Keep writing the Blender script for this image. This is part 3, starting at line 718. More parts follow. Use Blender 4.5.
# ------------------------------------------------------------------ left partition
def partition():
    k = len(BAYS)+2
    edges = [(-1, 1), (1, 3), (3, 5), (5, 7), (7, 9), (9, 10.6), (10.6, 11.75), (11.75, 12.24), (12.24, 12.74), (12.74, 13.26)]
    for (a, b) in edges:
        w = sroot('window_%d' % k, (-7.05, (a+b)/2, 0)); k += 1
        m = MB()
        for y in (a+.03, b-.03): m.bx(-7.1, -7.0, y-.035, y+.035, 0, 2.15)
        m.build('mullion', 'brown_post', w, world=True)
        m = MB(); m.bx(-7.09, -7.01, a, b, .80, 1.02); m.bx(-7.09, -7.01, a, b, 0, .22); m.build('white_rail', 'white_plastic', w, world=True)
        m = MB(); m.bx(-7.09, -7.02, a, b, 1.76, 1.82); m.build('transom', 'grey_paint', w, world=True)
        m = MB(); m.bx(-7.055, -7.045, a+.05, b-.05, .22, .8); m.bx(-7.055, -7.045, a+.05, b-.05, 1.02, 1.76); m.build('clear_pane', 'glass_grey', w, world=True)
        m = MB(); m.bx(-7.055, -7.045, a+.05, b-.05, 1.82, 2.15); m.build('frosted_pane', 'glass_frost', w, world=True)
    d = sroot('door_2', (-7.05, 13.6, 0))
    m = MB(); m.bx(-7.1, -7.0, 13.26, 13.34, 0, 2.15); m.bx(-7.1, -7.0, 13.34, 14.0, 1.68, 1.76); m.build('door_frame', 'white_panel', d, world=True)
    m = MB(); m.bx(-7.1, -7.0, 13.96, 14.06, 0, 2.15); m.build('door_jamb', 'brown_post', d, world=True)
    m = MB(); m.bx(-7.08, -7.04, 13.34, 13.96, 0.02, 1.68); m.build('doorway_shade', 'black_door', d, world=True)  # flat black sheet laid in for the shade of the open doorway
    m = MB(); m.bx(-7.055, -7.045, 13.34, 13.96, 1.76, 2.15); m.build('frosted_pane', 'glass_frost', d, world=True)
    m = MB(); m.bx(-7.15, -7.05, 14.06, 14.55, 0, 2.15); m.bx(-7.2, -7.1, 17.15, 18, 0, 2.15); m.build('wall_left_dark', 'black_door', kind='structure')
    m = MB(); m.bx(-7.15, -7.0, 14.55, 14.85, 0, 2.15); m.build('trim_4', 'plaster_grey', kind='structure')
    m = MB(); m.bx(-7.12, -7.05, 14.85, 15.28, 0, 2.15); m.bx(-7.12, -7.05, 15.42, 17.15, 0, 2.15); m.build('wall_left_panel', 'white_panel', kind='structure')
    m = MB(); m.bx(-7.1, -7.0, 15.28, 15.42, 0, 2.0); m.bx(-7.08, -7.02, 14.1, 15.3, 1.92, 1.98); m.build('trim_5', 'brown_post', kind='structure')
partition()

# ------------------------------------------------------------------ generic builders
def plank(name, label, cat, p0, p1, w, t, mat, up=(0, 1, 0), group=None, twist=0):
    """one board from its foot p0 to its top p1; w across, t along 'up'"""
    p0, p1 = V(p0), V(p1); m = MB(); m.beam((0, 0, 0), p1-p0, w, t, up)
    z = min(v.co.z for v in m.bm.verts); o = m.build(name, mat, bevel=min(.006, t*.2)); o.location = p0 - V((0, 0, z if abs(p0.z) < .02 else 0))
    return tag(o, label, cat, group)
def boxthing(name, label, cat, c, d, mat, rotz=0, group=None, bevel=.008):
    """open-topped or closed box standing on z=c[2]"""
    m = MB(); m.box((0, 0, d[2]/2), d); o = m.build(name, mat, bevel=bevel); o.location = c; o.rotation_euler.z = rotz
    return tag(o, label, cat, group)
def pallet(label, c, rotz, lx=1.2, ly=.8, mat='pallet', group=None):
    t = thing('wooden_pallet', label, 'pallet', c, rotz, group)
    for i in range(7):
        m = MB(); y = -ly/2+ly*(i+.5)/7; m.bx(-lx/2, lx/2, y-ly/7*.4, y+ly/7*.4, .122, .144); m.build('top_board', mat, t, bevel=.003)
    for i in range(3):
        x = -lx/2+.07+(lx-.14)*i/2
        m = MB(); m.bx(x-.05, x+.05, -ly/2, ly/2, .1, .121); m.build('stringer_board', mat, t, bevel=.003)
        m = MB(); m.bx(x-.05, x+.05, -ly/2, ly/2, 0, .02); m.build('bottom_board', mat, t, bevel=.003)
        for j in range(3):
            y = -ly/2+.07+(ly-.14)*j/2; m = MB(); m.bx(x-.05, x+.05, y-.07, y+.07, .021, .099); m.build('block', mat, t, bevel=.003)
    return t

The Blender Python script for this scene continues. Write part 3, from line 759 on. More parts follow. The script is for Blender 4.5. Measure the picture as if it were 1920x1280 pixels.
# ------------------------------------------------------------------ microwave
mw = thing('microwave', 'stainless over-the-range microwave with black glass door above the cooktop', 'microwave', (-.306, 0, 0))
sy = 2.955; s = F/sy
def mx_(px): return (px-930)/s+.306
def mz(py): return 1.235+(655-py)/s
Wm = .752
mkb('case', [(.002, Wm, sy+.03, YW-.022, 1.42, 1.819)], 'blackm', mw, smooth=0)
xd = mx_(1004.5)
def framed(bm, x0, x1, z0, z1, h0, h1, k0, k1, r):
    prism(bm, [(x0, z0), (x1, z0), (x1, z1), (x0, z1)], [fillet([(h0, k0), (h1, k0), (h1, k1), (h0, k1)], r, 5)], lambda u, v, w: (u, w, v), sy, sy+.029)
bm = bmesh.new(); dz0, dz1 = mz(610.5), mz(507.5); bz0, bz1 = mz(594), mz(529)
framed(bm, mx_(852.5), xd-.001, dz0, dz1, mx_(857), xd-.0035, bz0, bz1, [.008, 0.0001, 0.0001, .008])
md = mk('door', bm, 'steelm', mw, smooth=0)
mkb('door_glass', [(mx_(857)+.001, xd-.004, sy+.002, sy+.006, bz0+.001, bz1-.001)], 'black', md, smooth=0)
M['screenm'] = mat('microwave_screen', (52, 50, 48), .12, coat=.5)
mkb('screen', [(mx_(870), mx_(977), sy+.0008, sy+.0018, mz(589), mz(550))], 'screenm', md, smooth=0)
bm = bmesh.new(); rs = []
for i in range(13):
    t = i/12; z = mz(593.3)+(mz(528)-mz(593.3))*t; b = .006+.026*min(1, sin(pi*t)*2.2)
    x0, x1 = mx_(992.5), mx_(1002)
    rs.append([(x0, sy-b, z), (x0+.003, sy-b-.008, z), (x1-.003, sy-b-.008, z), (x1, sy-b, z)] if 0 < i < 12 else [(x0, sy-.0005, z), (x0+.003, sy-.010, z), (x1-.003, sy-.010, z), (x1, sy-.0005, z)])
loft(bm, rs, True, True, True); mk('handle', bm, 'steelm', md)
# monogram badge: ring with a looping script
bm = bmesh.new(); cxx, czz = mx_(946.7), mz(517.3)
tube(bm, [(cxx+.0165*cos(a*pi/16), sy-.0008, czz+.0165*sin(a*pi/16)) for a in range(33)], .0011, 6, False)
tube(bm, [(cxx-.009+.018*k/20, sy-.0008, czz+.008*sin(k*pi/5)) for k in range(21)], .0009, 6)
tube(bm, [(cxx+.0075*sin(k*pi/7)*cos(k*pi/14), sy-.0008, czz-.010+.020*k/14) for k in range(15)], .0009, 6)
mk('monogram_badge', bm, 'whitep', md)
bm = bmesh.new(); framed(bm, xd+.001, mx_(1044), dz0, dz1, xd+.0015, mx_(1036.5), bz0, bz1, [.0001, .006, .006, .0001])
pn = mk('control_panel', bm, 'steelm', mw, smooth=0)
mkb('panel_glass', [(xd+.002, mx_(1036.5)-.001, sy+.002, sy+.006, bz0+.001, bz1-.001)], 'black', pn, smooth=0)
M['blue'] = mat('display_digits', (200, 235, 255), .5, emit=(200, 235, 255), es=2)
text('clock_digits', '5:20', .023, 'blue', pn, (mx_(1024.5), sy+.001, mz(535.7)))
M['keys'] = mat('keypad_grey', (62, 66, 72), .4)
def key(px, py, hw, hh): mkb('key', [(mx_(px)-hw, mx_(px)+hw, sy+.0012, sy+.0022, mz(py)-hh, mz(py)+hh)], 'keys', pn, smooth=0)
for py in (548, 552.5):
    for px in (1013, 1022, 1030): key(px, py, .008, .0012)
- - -
* GIVEN TASK
Which lines include the word "from"? Copy every one of them.

* ANSWER IN FULL
    """one board from its foot p0 to its top p1; w across, t along 'up'"""
The Blender Python script for this scene continues. Write part 3, from line 759 on. More parts follow. The script is for Blender 4.5. Measure the picture as if it were 1920x1280 pixels.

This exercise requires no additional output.